Long-Term Subsidence Monitoring of the Alluvial Plain of the Scheldt River in Antwerp (Belgium) Using Radar Interferometry

Abstract

The coupled effects of climate change, sea-level rise, and land sinking in estuaries/alluvial plains prone to inundation and flooding mean that reliable estimation of land movements/subsidence is becoming more crucial. During the last few decades, land subsidence has been monitored by precise and continuous geodetic measurements either from space or using terrestrial techniques. Among them, the Persistent Scaterrer Interferometry (PSInSAR) technique is used on the entire Belgian territory to detect, map and interpret the identified ground movements observed since 1992. Here the research focuses on one of the biggest cities in Belgium that became the second European harbour with giant docks and the deepening of the Scheldt river allowing the navigation of the largest container vessels.
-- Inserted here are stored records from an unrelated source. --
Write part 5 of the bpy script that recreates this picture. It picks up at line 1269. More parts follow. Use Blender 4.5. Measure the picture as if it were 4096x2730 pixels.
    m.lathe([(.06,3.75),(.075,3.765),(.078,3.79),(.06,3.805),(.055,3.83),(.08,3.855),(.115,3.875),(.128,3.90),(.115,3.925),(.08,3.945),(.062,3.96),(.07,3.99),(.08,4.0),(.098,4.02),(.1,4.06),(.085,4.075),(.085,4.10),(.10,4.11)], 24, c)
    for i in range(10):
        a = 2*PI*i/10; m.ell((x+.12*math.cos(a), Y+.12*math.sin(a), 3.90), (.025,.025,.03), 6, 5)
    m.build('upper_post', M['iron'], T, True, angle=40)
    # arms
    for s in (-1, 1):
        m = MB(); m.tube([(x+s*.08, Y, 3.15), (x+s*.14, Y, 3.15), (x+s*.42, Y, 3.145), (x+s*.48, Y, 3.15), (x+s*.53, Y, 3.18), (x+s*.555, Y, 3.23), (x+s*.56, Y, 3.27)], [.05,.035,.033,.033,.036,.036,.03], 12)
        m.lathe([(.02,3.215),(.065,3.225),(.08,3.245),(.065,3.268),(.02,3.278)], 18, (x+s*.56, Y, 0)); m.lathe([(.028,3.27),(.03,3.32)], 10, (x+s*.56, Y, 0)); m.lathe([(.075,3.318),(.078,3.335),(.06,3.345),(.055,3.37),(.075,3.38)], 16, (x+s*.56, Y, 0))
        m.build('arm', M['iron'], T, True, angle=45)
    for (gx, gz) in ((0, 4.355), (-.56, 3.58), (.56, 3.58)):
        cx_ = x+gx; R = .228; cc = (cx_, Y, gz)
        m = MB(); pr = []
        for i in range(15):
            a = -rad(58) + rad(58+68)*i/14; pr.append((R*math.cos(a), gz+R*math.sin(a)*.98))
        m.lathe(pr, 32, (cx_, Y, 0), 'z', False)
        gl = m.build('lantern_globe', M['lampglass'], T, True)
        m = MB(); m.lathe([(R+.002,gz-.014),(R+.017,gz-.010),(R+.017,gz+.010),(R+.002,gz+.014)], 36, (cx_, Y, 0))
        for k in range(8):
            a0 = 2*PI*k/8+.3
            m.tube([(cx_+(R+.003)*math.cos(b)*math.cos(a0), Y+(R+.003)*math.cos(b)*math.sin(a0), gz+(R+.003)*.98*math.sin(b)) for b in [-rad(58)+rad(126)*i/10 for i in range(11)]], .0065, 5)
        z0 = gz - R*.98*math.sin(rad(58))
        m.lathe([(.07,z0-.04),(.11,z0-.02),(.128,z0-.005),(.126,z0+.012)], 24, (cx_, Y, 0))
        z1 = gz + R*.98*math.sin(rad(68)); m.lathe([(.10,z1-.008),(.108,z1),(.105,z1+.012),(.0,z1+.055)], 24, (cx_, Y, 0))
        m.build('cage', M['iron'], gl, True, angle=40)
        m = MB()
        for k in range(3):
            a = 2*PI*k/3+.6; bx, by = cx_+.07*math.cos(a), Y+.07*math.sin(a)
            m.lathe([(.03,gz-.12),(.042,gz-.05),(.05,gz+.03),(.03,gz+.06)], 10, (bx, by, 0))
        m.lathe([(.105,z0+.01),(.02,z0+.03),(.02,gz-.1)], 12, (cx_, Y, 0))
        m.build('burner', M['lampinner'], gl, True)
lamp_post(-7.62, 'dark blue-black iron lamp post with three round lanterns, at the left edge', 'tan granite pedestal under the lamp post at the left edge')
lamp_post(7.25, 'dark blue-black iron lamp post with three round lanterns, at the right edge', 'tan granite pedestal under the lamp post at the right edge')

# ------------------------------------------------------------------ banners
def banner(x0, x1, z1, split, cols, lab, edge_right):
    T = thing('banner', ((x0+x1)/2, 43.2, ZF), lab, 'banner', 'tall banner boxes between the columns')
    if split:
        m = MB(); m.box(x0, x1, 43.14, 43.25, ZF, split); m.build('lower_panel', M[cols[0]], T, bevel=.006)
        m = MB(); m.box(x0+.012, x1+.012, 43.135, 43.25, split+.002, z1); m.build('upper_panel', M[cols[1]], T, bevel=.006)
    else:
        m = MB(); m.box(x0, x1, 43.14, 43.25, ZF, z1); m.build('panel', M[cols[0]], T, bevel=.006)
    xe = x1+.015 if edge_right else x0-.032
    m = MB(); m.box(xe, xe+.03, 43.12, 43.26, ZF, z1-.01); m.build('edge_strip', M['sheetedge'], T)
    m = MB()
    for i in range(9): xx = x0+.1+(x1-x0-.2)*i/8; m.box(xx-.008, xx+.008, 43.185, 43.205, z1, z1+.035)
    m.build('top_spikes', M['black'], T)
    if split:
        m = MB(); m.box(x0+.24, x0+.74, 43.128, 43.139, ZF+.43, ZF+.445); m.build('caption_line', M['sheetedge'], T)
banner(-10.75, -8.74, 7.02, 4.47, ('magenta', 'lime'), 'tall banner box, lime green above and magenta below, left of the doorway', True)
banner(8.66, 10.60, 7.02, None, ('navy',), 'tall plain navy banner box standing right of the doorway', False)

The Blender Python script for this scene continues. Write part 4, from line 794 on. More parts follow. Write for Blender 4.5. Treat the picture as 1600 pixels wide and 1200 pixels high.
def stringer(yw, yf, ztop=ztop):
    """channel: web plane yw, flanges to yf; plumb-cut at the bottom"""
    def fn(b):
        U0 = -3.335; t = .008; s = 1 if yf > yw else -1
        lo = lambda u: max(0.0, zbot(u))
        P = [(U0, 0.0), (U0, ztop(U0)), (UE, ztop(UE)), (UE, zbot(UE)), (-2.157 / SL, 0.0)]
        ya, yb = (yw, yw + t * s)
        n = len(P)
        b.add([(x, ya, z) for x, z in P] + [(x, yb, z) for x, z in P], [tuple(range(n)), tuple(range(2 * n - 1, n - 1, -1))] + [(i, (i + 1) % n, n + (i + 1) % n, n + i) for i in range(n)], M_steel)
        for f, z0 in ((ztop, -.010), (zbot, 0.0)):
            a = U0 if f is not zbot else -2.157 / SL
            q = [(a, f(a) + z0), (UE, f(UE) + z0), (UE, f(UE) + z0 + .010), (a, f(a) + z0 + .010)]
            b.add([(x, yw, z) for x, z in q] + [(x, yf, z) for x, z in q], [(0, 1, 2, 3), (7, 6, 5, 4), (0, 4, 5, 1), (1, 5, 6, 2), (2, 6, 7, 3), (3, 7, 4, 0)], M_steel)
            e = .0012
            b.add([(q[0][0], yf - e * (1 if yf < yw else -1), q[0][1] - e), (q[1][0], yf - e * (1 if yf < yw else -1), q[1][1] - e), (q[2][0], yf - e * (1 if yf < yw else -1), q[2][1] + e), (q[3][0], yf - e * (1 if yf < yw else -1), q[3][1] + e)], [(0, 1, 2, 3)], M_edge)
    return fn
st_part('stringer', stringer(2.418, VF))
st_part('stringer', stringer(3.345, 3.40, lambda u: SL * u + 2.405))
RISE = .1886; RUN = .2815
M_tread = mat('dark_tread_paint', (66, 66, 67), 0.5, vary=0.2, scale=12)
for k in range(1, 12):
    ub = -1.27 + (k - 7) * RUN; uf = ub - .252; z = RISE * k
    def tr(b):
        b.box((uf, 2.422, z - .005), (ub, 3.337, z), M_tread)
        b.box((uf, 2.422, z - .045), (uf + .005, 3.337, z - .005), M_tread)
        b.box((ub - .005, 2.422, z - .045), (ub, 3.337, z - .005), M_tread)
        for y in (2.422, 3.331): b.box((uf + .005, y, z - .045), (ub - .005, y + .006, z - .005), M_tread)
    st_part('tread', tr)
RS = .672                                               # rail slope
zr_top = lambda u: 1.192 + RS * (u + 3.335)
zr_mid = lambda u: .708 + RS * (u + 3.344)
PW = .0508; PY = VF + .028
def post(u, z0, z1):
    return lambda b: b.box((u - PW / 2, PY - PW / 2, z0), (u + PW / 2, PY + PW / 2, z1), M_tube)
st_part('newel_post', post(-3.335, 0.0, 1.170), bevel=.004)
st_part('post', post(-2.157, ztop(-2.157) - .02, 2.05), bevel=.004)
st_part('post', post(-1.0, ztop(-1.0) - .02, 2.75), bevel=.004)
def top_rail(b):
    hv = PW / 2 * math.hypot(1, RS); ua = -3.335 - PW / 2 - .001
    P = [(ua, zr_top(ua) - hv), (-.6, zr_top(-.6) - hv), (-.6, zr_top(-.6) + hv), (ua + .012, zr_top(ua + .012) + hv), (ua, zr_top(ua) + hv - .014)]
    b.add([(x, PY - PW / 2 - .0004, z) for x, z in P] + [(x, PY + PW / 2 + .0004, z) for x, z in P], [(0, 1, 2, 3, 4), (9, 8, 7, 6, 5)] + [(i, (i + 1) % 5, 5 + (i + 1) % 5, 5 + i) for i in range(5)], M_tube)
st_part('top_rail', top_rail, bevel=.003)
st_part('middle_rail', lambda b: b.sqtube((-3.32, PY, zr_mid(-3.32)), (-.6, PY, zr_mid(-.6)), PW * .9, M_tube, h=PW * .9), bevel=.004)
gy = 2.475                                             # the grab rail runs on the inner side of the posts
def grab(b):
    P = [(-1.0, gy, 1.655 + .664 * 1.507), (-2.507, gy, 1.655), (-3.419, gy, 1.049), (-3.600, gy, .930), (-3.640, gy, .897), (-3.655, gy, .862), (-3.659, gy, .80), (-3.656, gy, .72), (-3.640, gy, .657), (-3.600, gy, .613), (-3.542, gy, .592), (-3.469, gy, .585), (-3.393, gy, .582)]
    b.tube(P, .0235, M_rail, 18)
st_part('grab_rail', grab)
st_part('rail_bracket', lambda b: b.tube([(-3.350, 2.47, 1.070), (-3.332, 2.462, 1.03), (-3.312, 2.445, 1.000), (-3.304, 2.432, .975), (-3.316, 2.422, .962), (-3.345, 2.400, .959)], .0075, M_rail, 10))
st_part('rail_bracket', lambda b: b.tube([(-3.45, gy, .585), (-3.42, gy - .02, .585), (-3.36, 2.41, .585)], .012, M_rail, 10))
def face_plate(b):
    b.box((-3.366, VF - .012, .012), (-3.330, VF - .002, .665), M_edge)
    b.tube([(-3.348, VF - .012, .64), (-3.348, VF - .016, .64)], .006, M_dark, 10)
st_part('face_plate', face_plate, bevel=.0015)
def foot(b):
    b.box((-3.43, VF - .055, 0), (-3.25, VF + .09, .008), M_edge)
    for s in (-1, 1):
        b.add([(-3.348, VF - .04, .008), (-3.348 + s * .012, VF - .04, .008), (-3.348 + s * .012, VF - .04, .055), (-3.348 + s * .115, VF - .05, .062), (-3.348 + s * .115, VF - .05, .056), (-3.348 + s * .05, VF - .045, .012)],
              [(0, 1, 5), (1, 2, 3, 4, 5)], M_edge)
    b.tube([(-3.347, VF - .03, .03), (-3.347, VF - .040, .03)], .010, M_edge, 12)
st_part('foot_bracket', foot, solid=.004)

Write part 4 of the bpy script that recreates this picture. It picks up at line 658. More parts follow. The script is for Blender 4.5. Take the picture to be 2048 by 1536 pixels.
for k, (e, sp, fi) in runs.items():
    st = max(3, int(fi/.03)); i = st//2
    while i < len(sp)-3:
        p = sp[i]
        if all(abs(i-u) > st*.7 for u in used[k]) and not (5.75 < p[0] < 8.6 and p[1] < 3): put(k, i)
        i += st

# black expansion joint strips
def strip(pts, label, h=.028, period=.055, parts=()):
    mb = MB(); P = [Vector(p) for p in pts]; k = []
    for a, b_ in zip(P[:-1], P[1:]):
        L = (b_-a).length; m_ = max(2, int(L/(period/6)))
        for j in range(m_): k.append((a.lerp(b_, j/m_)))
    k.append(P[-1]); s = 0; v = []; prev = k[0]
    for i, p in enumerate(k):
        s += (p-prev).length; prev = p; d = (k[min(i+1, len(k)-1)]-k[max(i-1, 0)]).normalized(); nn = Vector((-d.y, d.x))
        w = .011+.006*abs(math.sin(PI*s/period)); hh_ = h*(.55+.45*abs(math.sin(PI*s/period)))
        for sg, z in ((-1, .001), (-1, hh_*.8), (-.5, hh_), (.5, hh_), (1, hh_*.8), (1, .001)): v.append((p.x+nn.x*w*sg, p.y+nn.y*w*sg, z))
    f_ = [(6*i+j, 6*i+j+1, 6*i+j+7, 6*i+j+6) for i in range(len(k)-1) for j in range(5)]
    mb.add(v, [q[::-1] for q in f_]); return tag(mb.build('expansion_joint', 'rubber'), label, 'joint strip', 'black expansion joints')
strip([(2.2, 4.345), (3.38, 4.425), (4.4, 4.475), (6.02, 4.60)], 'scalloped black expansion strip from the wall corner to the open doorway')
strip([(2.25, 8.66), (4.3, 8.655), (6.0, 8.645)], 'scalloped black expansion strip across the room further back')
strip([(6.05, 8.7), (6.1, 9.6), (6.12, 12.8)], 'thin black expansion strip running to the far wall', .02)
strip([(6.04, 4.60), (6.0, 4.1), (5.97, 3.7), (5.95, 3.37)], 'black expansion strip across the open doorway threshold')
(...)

The areas along the embankments of the Scheldt river and the harbour facilities are associated to Holocene fluviatile deposits overlain by recent landfills. These sedimentary deposits and human-made landfills are affected by important and ongoing land subsidence phenomena. The land subsidence process is highlighted by an annual average Line of Sight (LOS) velocity of about −3.4 mm/year during the years 1992–2001 (ERS1/2 datasets), followed by an annual average LOS velocity of about −2.71 mm/year and −2.11 mm/year, respectively, during the years 2003–2010 (ENVISAT) and 2016–2019 (Sentinel 1A). The Synthetic Aperture Radar (SAR) imagery data indicate a progressive decrease in the average annual velocities on a global scale independently of important local variations in different districts along the Scheldt river. On the contrary, the city centre and the old historic centre of Antwerp are not affected by negative LOS velocities, indicating stable ground conditions. A geological interpretation of this difference in settlement behaviour between the different areas is provided.